=== RECORDED INFORMATION ===
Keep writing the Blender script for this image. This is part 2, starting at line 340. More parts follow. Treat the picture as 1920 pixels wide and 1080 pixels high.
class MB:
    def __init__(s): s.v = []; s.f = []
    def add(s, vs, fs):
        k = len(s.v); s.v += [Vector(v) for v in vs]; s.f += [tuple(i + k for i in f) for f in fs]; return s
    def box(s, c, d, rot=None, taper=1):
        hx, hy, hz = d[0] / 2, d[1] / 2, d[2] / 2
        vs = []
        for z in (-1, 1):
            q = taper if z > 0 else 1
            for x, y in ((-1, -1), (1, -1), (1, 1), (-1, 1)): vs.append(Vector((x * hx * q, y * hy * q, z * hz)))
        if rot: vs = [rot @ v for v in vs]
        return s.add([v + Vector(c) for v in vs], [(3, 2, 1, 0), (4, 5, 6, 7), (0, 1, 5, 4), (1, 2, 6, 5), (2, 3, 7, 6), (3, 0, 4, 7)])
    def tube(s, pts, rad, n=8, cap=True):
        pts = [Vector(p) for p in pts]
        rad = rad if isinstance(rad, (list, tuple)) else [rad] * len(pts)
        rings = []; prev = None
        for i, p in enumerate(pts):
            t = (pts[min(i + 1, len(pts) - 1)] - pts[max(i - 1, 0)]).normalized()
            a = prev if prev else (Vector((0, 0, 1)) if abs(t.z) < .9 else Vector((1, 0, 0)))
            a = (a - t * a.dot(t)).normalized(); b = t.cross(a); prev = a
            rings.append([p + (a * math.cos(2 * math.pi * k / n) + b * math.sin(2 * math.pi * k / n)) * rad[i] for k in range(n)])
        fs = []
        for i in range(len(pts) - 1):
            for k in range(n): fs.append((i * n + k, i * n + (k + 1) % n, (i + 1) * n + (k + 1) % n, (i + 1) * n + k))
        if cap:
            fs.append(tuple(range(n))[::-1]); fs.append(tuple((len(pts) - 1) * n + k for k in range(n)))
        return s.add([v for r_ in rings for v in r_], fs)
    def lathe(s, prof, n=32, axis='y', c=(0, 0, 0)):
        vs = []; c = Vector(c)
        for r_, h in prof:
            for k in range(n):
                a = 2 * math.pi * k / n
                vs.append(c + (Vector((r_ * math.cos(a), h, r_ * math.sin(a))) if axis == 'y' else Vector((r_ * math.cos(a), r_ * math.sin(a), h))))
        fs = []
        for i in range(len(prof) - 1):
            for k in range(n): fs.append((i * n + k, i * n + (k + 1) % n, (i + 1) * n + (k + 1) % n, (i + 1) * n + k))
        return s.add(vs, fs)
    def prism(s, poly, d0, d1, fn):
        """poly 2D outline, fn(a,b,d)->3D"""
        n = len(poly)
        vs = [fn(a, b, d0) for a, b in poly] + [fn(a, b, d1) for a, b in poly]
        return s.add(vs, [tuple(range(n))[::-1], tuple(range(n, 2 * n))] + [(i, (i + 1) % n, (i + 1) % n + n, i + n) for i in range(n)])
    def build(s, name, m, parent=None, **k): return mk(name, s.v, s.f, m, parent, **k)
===
● **WHAT IS BEING ASKED**
Recite the full listing above exactly.

● **THE COMPLETED TASK**
Keep writing the Blender script for this image. This is part 2, starting at line 340. More parts follow. Treat the picture as 1920 pixels wide and 1080 pixels high.
class MB:
    def __init__(s): s.v = []; s.f = []
    def add(s, vs, fs):
        k = len(s.v); s.v += [Vector(v) for v in vs]; s.f += [tuple(i + k for i in f) for f in fs]; return s
    def box(s, c, d, rot=None, taper=1):
        hx, hy, hz = d[0] / 2, d[1] / 2, d[2] / 2
        vs = []
        for z in (-1, 1):
            q = taper if z > 0 else 1
            for x, y in ((-1, -1), (1, -1), (1, 1), (-1, 1)): vs.append(Vector((x * hx * q, y * hy * q, z * hz)))
        if rot: vs = [rot @ v for v in vs]
        return s.add([v + Vector(c) for v in vs], [(3, 2, 1, 0), (4, 5, 6, 7), (0, 1, 5, 4), (1, 2, 6, 5), (2, 3, 7, 6), (3, 0, 4, 7)])
    def tube(s, pts, rad, n=8, cap=True):
        pts = [Vector(p) for p in pts]
        rad = rad if isinstance(rad, (list, tuple)) else [rad] * len(pts)
        rings = []; prev = None
        for i, p in enumerate(pts):
            t = (pts[min(i + 1, len(pts) - 1)] - pts[max(i - 1, 0)]).normalized()
            a = prev if prev else (Vector((0, 0, 1)) if abs(t.z) < .9 else Vector((1, 0, 0)))
            a = (a - t * a.dot(t)).normalized(); b = t.cross(a); prev = a
            rings.append([p + (a * math.cos(2 * math.pi * k / n) + b * math.sin(2 * math.pi * k / n)) * rad[i] for k in range(n)])
        fs = []
        for i in range(len(pts) - 1):
            for k in range(n): fs.append((i * n + k, i * n + (k + 1) % n, (i + 1) * n + (k + 1) % n, (i + 1) * n + k))
        if cap:
            fs.append(tuple(range(n))[::-1]); fs.append(tuple((len(pts) - 1) * n + k for k in range(n)))
        return s.add([v for r_ in rings for v in r_], fs)
    def lathe(s, prof, n=32, axis='y', c=(0, 0, 0)):
        vs = []; c = Vector(c)
        for r_, h in prof:
            for k in range(n):
                a = 2 * math.pi * k / n
                vs.append(c + (Vector((r_ * math.cos(a), h, r_ * math.sin(a))) if axis == 'y' else Vector((r_ * math.cos(a), r_ * math.sin(a), h))))
        fs = []
        for i in range(len(prof) - 1):
            for k in range(n): fs.append((i * n + k, i * n + (k + 1) % n, (i + 1) * n + (k + 1) % n, (i + 1) * n + k))
        return s.add(vs, fs)
    def prism(s, poly, d0, d1, fn):
        """poly 2D outline, fn(a,b,d)->3D"""
        n = len(poly)
        vs = [fn(a, b, d0) for a, b in poly] + [fn(a, b, d1) for a, b in poly]
        return s.add(vs, [tuple(range(n))[::-1], tuple(range(n, 2 * n))] + [(i, (i + 1) % n, (i + 1) % n + n, i + n) for i in range(n)])
    def build(s, name, m, parent=None, **k): return mk(name, s.v, s.f, m, parent, **k)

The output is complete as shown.